Methoxy-containing species had previously been detected in a part of the Cat's Paw Nebula, also called NGC 63341, and in IRAS 16293, a binary system in the Rho Ophiuchi cloud complex, located 457 light-years from Earth. As such, the team had a good idea of where to look for the new molecule.

Fried began by measuring the rotational spectrum of 2-methoxyethanol samples in the lab; he recorded a total of 2,172 possible energy signals for the molecule.
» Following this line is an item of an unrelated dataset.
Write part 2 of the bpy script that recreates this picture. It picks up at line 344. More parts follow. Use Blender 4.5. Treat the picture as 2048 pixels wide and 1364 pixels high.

Then, using the Atacama Large Millimeter/Submillimeter Array (ALMA), a set of 66 radio telescopes in Chile, the team collected readings from both the Cat's Paw Nebula and IRAS 16293 and analyzed the signals for the distinct energy signature of 2-methoxyethanol.

While no corresponding energy traces were detected in IRAS 16293, the team ultimately identified 25 matching signals from the Cat's Paw Nebula and confirmed the presence of 2-methoxyethanol in this star-forming region. 

"This enabled us to investigate how the differing physical conditions of these sources may be affecting the chemistry that can occur," Fried said. "We hypothesized several causes of this chemical differentiation, including variations in the radiation field strength, along with different dust temperatures in these two sources [at different stages] of star formation."

The team hopes the findings may inform future studies to identify other as-yet-undetected molecules in space. 

"The feasibility and efficiency of these pathways can be closely tied to the physical conditions of the interstellar source," Fried said. "By investigating which other species are involved in the formation and destruction of the detected molecules, we can determine other species that may be candidates for detection."